Can you set down, exactly as they appear below, the lines from the opening of the material through the one bearing "sc.camera = camo", minus the pictures?

** Begin **

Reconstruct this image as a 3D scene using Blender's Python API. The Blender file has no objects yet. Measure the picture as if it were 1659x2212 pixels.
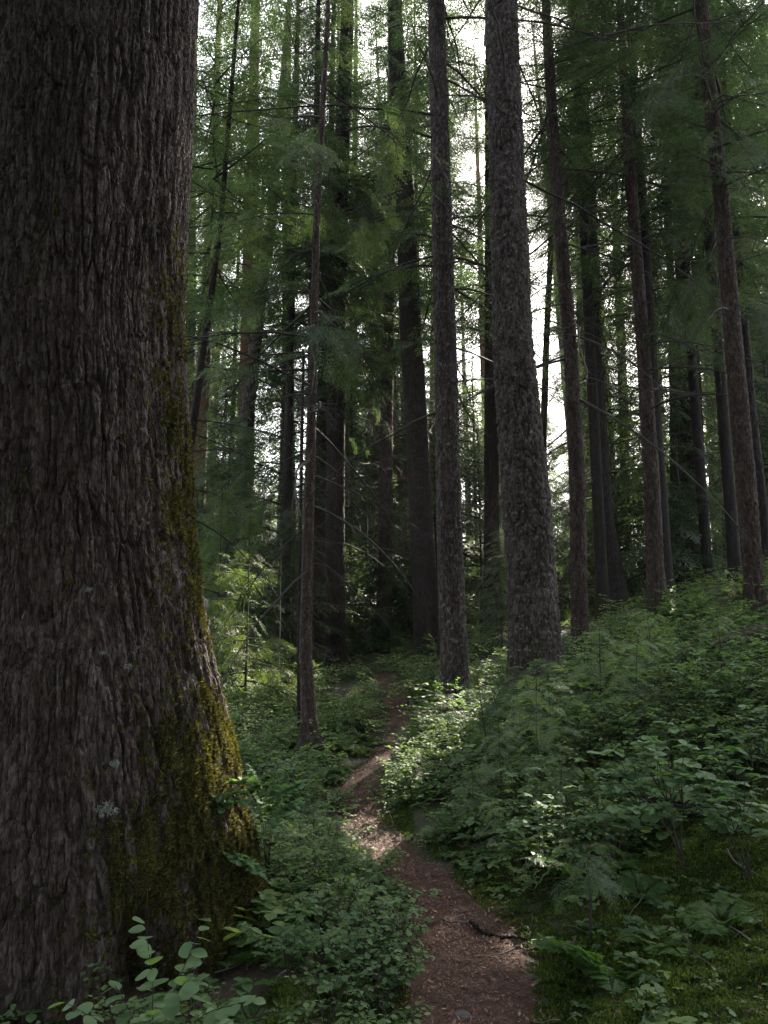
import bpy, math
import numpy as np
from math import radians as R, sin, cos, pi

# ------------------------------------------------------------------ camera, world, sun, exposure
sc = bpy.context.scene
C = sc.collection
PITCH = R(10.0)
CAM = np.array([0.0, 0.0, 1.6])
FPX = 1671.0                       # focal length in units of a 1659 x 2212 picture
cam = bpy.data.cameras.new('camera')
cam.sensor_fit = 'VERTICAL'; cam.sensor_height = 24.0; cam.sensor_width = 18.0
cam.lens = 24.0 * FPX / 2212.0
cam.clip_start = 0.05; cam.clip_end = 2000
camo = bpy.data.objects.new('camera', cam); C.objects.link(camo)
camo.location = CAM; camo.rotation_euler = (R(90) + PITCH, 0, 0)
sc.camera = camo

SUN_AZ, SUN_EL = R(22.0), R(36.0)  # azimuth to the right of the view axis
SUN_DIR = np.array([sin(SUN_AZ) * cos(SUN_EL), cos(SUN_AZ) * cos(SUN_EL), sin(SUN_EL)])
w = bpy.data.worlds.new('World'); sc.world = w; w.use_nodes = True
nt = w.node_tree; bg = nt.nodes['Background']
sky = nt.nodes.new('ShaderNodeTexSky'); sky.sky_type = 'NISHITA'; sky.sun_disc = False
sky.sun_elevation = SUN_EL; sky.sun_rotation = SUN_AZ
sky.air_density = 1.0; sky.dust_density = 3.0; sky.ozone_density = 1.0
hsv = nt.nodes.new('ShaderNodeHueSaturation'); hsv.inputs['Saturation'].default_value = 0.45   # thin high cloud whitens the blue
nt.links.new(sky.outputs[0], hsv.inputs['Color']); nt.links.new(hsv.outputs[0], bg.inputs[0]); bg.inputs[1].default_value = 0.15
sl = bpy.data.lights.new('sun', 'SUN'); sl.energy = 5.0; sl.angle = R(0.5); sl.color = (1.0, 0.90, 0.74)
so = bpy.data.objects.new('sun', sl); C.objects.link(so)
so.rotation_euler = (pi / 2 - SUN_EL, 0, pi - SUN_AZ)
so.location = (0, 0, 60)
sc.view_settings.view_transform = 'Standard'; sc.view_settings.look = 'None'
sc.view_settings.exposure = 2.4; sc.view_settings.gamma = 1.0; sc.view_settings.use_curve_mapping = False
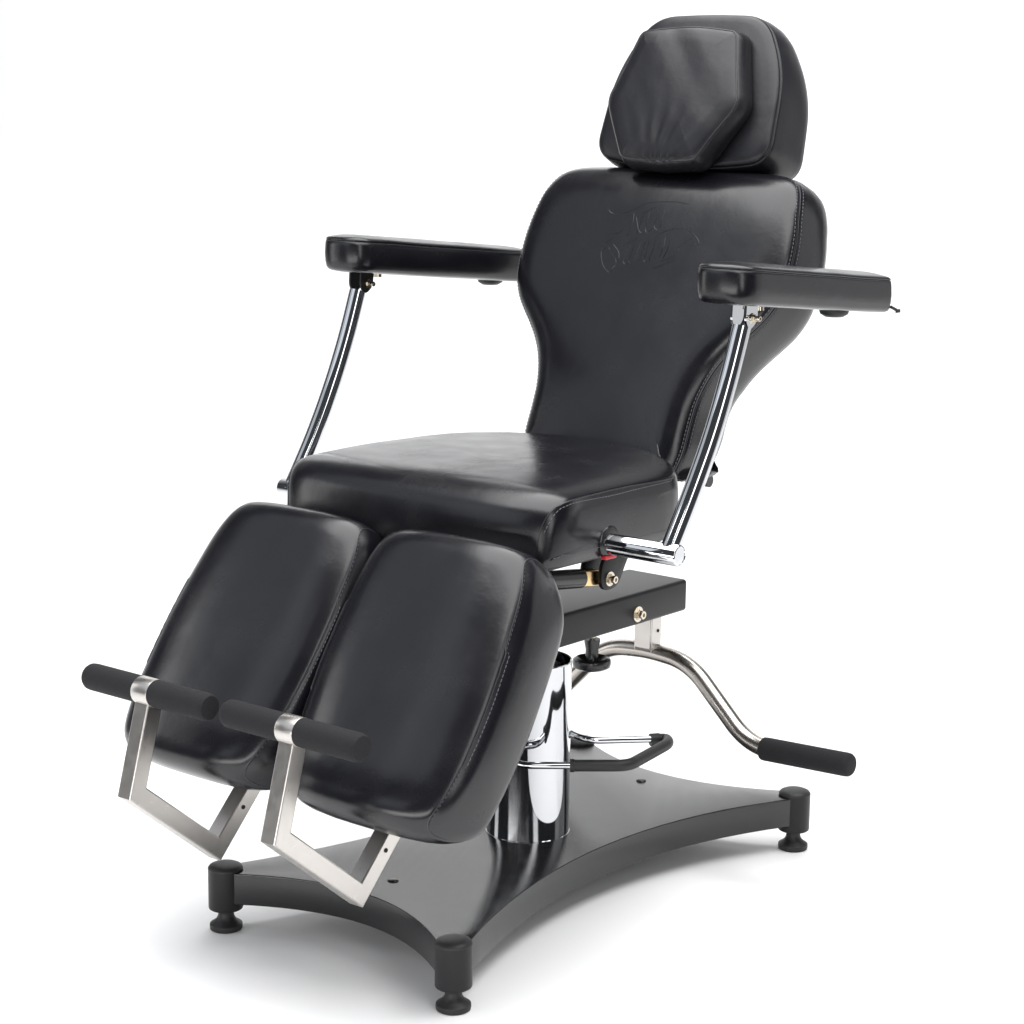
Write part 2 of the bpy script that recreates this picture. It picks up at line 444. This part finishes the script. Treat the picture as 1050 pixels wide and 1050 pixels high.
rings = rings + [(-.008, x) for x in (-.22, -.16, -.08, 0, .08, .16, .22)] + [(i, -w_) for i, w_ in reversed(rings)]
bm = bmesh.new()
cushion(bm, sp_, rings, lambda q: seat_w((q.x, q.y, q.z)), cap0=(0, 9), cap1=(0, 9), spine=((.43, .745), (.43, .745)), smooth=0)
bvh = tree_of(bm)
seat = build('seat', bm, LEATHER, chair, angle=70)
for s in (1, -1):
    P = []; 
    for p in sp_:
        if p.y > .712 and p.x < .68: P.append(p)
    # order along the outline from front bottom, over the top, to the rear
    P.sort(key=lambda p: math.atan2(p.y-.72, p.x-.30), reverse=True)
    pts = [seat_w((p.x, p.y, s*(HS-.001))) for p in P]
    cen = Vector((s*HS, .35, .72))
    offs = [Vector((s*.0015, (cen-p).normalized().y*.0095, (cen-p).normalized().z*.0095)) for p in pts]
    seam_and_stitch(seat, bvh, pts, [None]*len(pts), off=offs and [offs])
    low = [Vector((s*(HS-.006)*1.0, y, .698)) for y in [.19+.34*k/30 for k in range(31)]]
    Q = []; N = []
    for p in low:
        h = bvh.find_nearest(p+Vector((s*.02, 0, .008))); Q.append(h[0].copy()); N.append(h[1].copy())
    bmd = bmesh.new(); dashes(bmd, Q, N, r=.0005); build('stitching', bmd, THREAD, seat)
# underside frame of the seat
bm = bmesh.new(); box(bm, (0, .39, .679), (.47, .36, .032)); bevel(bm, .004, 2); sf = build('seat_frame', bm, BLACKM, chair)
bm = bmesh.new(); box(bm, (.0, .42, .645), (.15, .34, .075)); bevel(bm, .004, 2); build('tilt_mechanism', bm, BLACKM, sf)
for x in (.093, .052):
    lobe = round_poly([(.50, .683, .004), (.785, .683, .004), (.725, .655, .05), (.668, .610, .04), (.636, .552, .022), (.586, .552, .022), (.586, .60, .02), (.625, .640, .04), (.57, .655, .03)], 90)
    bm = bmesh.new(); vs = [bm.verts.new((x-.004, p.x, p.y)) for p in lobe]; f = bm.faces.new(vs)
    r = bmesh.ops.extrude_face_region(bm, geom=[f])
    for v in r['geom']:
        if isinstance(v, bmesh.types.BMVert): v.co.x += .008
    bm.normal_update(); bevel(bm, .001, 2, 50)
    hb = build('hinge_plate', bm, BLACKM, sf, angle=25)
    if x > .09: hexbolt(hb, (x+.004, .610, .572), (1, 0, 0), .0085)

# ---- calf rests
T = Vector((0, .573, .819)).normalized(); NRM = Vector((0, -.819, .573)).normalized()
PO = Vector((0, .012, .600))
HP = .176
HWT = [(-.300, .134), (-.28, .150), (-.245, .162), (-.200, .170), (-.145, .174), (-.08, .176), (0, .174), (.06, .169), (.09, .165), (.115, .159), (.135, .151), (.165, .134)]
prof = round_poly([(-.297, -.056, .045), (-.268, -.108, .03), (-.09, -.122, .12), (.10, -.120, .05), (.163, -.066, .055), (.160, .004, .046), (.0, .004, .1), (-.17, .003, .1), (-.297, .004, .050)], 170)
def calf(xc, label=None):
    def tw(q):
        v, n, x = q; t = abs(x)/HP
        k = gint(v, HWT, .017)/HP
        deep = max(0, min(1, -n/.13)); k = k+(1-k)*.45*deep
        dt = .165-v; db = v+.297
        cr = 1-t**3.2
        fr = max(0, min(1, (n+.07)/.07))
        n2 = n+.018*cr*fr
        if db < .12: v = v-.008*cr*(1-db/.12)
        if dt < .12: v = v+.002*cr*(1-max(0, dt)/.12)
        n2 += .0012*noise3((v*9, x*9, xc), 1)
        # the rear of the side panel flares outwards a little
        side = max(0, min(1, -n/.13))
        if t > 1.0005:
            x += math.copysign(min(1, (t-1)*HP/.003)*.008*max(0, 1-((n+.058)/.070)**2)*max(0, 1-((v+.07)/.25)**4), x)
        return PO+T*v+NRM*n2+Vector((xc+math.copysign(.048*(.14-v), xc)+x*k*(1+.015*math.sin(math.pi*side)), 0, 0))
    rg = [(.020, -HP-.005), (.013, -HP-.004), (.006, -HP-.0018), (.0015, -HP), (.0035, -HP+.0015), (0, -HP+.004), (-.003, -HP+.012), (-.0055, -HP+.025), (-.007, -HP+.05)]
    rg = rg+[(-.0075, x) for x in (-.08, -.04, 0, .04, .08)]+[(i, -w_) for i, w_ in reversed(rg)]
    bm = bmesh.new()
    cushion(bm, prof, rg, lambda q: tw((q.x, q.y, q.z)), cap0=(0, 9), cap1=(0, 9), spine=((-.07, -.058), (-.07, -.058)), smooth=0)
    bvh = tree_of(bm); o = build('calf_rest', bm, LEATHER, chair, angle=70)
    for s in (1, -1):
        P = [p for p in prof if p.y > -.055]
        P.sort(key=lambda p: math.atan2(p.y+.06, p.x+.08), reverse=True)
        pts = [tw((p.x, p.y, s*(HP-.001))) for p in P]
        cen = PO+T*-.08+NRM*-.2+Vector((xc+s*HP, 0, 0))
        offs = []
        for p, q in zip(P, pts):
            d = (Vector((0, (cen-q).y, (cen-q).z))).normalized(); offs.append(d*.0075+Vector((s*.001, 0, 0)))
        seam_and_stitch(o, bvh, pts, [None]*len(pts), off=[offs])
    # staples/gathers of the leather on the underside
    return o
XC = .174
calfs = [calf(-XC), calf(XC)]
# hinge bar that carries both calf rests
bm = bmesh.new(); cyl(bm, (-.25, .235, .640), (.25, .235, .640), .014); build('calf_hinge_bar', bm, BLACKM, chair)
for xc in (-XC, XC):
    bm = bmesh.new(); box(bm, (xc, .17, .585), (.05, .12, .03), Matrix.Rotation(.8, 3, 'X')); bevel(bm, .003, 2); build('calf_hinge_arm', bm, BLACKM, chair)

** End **

## OUTPUT FOR THIS TASK
Reconstruct this image as a 3D scene using Blender's Python API. The Blender file has no objects yet. Measure the picture as if it were 1659x2212 pixels.
import bpy, math
import numpy as np
from math import radians as R, sin, cos, pi

# ------------------------------------------------------------------ camera, world, sun, exposure
sc = bpy.context.scene
C = sc.collection
PITCH = R(10.0)
CAM = np.array([0.0, 0.0, 1.6])
FPX = 1671.0                       # focal length in units of a 1659 x 2212 picture
cam = bpy.data.cameras.new('camera')
cam.sensor_fit = 'VERTICAL'; cam.sensor_height = 24.0; cam.sensor_width = 18.0
cam.lens = 24.0 * FPX / 2212.0
cam.clip_start = 0.05; cam.clip_end = 2000
camo = bpy.data.objects.new('camera', cam); C.objects.link(camo)
camo.location = CAM; camo.rotation_euler = (R(90) + PITCH, 0, 0)
sc.camera = camo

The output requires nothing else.